Judge: Mark H. Epstein, Case: 20STCV16954, Date: 2022-12-16 Tentative Ruling

Case Number: 20STCV16954    Hearing Date: December 16, 2022    Dept: R

At a minimum, the trial conflict seems like it is enough.  The court moved the trial date sua sponte.  Had the court set the trial date at a hearing, the court could hold counsel to it—object when the trial is set, not shortly before trial.  But here, it was done recently and it was done without consultation with counsel.

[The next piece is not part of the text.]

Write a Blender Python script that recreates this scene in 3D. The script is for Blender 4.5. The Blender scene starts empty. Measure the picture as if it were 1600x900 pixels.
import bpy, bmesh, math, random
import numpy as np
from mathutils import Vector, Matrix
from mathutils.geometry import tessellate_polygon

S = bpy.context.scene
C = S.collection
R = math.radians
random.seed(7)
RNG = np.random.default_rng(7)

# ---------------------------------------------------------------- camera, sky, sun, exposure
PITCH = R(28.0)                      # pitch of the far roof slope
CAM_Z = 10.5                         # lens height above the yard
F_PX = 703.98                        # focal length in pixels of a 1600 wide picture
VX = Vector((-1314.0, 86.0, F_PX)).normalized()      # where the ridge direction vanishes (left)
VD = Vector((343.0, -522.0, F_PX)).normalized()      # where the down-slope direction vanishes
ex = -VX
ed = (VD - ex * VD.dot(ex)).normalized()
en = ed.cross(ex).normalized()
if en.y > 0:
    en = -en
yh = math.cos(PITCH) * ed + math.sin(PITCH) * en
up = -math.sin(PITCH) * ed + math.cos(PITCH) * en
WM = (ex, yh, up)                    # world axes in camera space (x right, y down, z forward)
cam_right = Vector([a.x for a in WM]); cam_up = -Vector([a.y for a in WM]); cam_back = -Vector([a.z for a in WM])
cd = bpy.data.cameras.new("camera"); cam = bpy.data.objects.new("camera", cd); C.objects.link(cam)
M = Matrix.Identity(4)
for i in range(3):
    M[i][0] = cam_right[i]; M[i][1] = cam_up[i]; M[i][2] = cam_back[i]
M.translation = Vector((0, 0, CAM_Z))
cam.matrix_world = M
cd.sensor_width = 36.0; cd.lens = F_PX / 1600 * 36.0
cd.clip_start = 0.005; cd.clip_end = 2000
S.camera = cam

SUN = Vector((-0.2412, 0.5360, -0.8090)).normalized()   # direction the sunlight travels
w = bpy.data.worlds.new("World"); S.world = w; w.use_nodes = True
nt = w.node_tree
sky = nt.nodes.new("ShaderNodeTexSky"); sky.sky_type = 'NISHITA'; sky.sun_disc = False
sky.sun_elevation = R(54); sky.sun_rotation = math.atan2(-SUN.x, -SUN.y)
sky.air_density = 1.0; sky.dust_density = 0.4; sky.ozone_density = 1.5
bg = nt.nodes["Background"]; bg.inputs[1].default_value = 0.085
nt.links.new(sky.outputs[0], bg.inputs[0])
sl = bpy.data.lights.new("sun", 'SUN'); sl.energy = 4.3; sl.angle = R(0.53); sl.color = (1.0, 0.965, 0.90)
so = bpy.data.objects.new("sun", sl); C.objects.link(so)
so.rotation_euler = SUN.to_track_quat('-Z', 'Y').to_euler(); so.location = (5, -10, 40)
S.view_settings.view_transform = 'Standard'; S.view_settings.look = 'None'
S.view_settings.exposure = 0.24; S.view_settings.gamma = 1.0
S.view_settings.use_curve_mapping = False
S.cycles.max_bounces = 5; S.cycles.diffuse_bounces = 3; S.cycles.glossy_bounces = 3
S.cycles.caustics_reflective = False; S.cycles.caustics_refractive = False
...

But moving the trial is not the same as extending the cut off or moving the MSJ.  As to that, the court is aware of Amazon’s argument that this information goes to people who contacted Amazon with concerns after plaintiff’s injury.  If that is the case, the court cannot see how it is relevant to anything currently before the court.  They cannot provide evidence that Amazon was aware of anything at the time plaintiff purchased the wand, and it is not appropriate to impose punitive damages based on conduct that post-dates the tort.  On the other hand, if that is not correct and these people did make complaints before plaintiff bought the wand, the court might need to consider the question.  It could in theory go to ratification, but that may be hard.

In addition, even if the witnesses post-dated the purchase, their information might still be pertinent to the claim against Onyx.  There, it is partially knowledge, but the issue might also go to the cause of the problem—was it a design problem, for example.  Same regarding ratification.

All of that said, the court notes that plaintiff opposed a lengthy continuance last Spring saying that it was ready to go to trial on the earlier date.  Now, however, plaintiff needs to conduct more discovery.  The court will inquire as to that apparent inconsistency.

Overall, given that the court has to continue the trial anyway (most likely), the court is more likely to move the MSJ dates as well.  (The court is not convinced they have to be heard at the same time, but the court is not convinced that they don’t.)  Whether the MSJ will be continued to allow for additional discovery is an issue that will be decided at the MSJ hearing.  The court is not at present convinced that such will be required, but the court has not come to a firm conclusion.

On the broader discovery issue, the court’s view would be that at most the cut-off should be continued for discovery already “on the table,” meaning discovery that has already been propounded.  That would include the PMK deposition.  Of course, the discovery window has not fully closed; expert discovery can still go forward assuming that the exchanges were made, and there is still a smidge of room for written discovery.  There is also some room for depositions.  But what the court does not want to do is to continue the case for some period and have one side or the other view it as open season to propound a broadside of new discovery.

The court is sorry that Onyx is of the view that the court has been too lax with plaintiff.  The court sees it differently.  The court believes that until now the dispositive motions have been pleading motions.  Defendants can still bring the motions, but they must accept plaintiff’s allegations as true.  The court was willing to assume the truth of the allegations for pleading purposes—as it must.  As to discovery, the court was inclined to allow plaintiff to conduct discovery to adduce the evidence needed to make the case.  On summary judgment, if plaintiff has no evidence sufficient to establish a triable issue of fact, then plaintiff will lose the motion.  If plaintiff does have that evidence, then the question is for the jury.  That is just how the rules work.  (Whether this is really like the Grimshaw case remains to be seen.  The court drew the analogy not to say that Onyx or Amazon were in Ford’s position there, but rather to illustrate the difference from a legal perspective between a freak one-time accident and a defect about which the defendant becomes aware and does nothing.  Which one this is will be tested precisely by discovery.